What are the high-leverage strategies that the leaders in innovation use?
In “Smart Spenders, the Global Innovation 1000,” an article in strategy+business magazine, Barry Jaruzelski, Kevin Dehoff, and Rakesh Bordia write about the successful strategies that the 94 high-leverage innovators use.
10 Examples of High-Leverage Strategies
Here’s a sampling of the high leverage strategies:
- Have systematic ideation processes, including involving senior management in the conception and definition of new ideas.
- Have competence at all stages of your value chain.
- Involve end-users in your innovation strategy. Spend a lot of time focusing on where they work, where they play, where they buy, and where they learn. This helps to increase your efficiency of your new product introductions.
- Favor flatter and nimbler management structures that make the innovation process more transparent to your executive team.

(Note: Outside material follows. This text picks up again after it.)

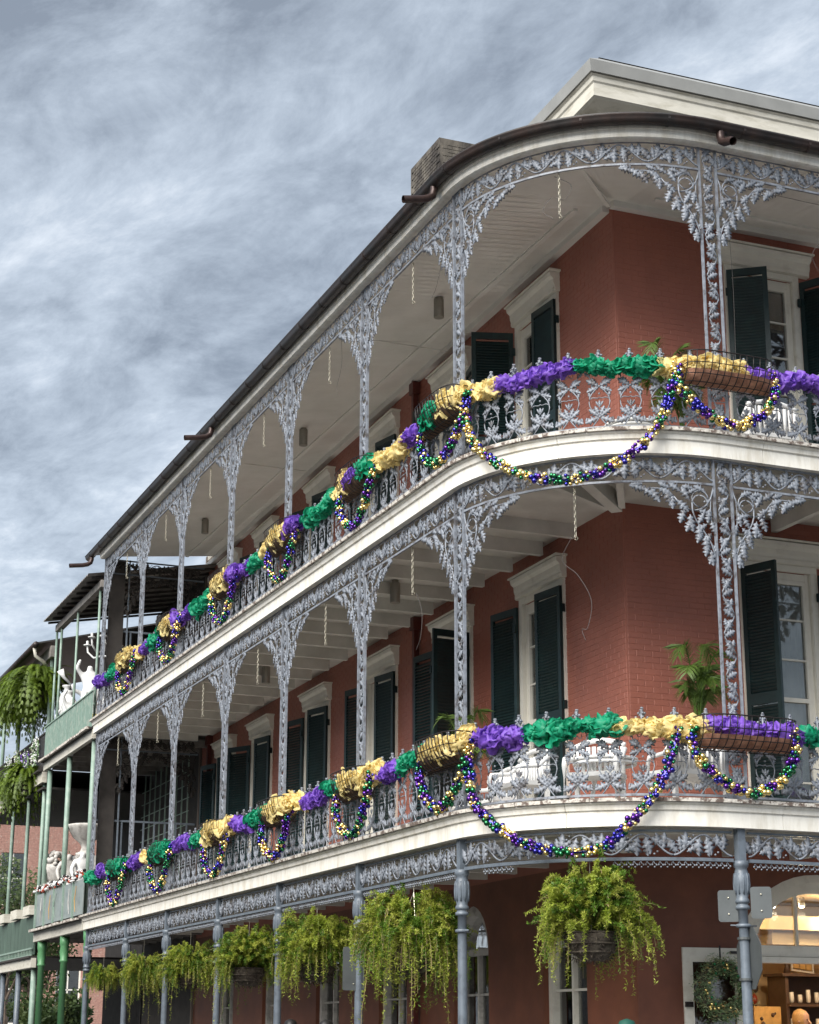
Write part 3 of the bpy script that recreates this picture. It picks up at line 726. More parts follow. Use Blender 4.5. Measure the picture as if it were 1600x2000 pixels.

- Keep R&D costs down by keeping R&D focused and closely aligned with your business units. This allows you to target your R&D efforts to meet specific customer needs versus doing a great deal of early-stage, academic research.
- Keep an internal innovation engine running efficiently through a core engineering team that designs and developers a variety of product lines (this helps provide common engineering and design as well as actual code reuse.)
- Place greater value on economies of speed, scope and skill rather than simply economies of scale.
- Look outside your organization for partners, suppliers and customers for new and innovative ideas.
- Build capabilities along the innovation value chain to generate significant improvements in return on your research and development spending.
- Pick the elements to generate a competitive advantage based on your industry, competition and internal capabilities.